The day before our trawl of the homes of, among others, Ben Affleck, Courtney Cox, and Tobey Maguire, Mr. Rayner had snapped Jennifer Aniston on Sunset Boulevard – a rare find. She and her husband, Brad Pitt, along with fellow A-listers Catherine Zeta Jones and Nicole Kidman, are some of the wariest, most security-conscious stars and, therefore, the most coveted paparazzi targets.


“Jennifer and Brad never go out together,” says Mr. Rayner. “Brad’s even got a camera on his car that shows the license plates of the person behind him, so he can check if someone’s following.”


Stars develop their own way of handling the paparazzi. Mr. Affleck usually attempts to outrun them in his powerful Mercedes, while “fisty” actors, such as Dennis Quaid and Sean Penn, can turn aggressive if pursued.


Mr. Rayner prefers noninvasive tactics, staying in his car wherever possible. Harrison agrees. In 1998, he was jailed for 60 days after a run-in with Arnold Schwarzenegger. He and another photographer were accused of forcing the former actor’s Mercedes, carrying his pregnant wife and son, off the road before jumping out and taking pictures.


“It scared the shit out of me,” Harrison admits. “Now, if people ask me to leave, I will. Basically, if I’m doing my job well, then nobody knows I’ve been anywhere near them until they open the paper.”


Back in Beverly Hills, Ms. Richie has, to Mr. Rayner’s delight, begun shoveling big forkfuls of salad into her mouth. Mr.
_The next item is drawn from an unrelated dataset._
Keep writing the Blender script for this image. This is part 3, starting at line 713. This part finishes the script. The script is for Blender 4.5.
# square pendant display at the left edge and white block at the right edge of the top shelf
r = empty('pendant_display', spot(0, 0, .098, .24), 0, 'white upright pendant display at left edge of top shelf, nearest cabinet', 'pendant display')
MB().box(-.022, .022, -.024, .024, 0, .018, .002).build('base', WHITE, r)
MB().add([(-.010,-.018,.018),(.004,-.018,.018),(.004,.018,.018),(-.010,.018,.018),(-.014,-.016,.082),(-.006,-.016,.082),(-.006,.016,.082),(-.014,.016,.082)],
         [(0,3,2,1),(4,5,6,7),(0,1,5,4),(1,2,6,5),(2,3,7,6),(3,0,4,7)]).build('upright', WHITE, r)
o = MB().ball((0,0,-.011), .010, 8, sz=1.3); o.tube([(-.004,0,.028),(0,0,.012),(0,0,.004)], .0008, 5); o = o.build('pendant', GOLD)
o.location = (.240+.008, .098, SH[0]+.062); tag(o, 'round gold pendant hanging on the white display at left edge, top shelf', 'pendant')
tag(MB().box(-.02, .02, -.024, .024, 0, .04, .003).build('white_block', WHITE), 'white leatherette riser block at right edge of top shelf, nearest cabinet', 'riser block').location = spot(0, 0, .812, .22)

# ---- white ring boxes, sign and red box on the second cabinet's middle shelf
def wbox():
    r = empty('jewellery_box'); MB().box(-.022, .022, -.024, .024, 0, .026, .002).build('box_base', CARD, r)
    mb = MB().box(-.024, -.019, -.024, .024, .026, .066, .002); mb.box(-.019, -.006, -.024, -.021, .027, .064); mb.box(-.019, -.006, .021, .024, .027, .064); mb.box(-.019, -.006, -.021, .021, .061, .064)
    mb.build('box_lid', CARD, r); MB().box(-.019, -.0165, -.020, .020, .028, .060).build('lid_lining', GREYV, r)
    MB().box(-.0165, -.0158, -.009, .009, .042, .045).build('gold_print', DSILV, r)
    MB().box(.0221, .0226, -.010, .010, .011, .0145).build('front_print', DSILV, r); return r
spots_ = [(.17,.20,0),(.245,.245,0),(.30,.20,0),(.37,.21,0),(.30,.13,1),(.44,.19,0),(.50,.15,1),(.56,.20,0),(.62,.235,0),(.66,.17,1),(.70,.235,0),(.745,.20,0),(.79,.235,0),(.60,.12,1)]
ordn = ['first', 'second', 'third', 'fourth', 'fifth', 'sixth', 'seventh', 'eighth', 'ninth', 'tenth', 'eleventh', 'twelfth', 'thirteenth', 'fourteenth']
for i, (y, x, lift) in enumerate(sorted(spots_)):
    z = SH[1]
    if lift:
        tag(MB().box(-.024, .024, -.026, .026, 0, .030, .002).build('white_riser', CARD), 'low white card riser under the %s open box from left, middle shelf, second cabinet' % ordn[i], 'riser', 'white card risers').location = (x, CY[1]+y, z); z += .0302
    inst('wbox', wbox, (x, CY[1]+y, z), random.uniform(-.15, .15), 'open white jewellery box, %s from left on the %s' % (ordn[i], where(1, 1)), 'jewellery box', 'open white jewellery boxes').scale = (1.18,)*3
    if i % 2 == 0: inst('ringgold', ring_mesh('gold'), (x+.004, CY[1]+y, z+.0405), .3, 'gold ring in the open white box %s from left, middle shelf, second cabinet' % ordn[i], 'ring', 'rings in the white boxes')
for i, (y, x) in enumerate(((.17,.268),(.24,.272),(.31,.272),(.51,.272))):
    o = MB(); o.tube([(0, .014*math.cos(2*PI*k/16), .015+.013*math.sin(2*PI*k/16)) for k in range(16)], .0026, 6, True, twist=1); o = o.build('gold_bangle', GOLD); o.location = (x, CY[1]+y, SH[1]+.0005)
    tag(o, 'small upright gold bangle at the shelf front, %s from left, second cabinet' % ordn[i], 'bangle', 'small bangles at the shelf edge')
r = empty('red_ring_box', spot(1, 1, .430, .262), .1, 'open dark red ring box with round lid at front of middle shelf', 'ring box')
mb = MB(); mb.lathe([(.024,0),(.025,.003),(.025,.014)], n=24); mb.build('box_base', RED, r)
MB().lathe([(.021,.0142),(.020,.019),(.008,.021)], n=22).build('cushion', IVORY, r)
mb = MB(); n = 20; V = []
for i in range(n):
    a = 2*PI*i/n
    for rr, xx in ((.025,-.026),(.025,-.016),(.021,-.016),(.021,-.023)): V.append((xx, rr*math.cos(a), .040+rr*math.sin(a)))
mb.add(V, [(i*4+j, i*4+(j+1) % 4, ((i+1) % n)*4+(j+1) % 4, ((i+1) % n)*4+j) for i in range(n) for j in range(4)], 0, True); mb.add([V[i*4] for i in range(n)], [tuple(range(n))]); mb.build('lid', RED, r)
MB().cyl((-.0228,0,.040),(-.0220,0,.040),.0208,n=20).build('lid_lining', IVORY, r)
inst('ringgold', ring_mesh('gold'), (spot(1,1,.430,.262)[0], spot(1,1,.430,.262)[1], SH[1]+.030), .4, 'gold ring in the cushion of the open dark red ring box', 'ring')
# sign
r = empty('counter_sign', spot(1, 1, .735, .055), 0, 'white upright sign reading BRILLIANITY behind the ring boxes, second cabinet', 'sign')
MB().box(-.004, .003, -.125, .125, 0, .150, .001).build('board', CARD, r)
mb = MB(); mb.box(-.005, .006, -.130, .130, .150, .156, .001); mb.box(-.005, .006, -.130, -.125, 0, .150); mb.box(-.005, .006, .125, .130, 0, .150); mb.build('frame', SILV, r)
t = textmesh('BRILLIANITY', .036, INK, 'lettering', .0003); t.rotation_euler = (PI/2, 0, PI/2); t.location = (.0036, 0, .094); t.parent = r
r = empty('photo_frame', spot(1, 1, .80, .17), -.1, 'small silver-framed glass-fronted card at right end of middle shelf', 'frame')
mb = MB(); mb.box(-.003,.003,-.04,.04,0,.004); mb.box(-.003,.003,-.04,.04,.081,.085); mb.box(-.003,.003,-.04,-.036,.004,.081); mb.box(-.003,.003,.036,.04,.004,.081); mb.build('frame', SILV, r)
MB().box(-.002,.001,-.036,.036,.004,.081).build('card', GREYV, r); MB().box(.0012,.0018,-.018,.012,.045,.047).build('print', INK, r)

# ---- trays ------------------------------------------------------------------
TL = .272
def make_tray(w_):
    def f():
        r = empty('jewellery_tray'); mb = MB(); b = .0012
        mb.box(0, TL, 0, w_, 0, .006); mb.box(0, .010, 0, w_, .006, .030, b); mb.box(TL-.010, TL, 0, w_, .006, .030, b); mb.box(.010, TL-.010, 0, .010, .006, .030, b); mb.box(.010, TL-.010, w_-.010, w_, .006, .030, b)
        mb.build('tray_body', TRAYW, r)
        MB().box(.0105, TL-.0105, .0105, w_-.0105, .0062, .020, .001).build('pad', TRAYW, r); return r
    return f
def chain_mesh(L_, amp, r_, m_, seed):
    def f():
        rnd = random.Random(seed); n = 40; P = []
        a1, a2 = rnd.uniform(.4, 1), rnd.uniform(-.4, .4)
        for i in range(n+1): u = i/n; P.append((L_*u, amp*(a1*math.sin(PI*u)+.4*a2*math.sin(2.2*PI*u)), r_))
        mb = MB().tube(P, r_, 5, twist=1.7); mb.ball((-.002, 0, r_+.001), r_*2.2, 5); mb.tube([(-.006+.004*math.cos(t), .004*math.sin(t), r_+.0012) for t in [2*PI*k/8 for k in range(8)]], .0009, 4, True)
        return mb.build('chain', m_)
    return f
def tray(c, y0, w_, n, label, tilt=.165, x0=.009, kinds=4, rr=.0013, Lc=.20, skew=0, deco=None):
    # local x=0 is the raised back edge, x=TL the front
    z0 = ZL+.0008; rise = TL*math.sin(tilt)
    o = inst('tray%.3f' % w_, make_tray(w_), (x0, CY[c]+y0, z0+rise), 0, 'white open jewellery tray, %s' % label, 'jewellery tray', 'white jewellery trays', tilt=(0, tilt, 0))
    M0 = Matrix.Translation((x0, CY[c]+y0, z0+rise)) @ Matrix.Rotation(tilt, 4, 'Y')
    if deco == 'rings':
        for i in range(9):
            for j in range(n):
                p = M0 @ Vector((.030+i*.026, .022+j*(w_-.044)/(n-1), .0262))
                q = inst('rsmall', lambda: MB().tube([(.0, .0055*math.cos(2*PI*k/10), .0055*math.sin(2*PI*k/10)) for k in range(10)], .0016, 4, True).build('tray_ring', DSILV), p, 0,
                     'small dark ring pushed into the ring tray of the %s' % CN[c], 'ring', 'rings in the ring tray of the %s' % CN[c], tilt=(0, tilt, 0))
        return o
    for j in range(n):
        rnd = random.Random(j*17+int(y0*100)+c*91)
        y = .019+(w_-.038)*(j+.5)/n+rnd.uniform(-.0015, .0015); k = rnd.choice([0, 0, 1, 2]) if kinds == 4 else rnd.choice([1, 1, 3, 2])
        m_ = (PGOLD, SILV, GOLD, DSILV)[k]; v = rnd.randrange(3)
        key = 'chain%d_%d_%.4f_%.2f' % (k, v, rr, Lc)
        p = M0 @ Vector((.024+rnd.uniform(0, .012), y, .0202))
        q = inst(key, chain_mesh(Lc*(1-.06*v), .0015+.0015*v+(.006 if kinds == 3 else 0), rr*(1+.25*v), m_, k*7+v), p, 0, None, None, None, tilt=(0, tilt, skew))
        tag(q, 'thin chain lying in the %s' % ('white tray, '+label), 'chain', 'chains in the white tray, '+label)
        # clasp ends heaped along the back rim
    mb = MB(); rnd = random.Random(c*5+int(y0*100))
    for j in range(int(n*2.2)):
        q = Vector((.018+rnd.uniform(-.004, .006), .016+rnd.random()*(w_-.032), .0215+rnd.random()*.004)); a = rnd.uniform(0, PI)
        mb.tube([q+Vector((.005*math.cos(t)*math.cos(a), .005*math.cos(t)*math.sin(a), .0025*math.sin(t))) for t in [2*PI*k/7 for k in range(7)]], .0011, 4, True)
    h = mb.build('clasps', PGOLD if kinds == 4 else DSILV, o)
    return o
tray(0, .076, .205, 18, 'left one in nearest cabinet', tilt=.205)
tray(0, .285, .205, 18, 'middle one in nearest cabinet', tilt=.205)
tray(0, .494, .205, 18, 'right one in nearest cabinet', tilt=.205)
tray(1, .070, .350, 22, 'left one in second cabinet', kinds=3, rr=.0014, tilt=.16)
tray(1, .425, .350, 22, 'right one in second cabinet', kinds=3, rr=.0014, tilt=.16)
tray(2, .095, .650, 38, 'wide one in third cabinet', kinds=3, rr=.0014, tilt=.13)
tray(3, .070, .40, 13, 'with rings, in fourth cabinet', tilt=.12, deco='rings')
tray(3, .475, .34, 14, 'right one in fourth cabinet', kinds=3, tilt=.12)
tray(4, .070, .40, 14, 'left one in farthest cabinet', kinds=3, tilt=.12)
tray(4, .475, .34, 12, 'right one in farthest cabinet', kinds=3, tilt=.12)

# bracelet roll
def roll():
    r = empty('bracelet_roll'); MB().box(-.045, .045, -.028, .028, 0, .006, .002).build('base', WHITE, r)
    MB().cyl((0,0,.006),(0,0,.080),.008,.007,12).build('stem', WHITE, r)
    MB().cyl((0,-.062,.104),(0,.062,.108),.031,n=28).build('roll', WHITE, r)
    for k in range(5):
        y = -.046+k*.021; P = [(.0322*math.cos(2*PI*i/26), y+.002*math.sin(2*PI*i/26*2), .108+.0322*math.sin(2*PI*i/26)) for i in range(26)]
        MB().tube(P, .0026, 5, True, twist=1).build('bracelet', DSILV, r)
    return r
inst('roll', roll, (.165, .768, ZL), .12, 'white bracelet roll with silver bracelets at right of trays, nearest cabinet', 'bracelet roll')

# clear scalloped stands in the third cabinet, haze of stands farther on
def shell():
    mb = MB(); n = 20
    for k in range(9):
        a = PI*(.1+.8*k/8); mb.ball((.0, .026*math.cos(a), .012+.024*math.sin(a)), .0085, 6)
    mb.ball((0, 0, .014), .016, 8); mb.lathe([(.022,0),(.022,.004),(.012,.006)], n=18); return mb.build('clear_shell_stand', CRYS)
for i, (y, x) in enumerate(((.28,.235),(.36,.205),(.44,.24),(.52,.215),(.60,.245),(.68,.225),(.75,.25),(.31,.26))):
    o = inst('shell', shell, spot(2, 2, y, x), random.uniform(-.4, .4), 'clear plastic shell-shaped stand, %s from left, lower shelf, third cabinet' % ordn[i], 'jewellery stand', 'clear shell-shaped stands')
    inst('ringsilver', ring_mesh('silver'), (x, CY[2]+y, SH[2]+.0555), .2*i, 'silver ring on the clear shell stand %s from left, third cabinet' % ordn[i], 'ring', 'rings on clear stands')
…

Rayner fires away and then, satisfied that his subject is “in the bag,” decides to call it a day.(His pictures later appear in teen gossip magazine Sneak, under the caption, “Unladylike eating”).


We head off. Around the corner at some lights, Mr. Rayner checks the profile of the driver in front. “That’s Jeff Goldblum!” he cries, grabbing his book and looking up the license plate. “Yes, it is. I recognized his ears.”


“This job is just like fishing. Sometimes, you go a whole day and get nothing and then, suddenly, bang, you’ll spot three or four in a row.”


Ahead of us, Mr. Goldblum’s jeep bolts away from the lights. Mr. Rayner puts his foot down and gives chase.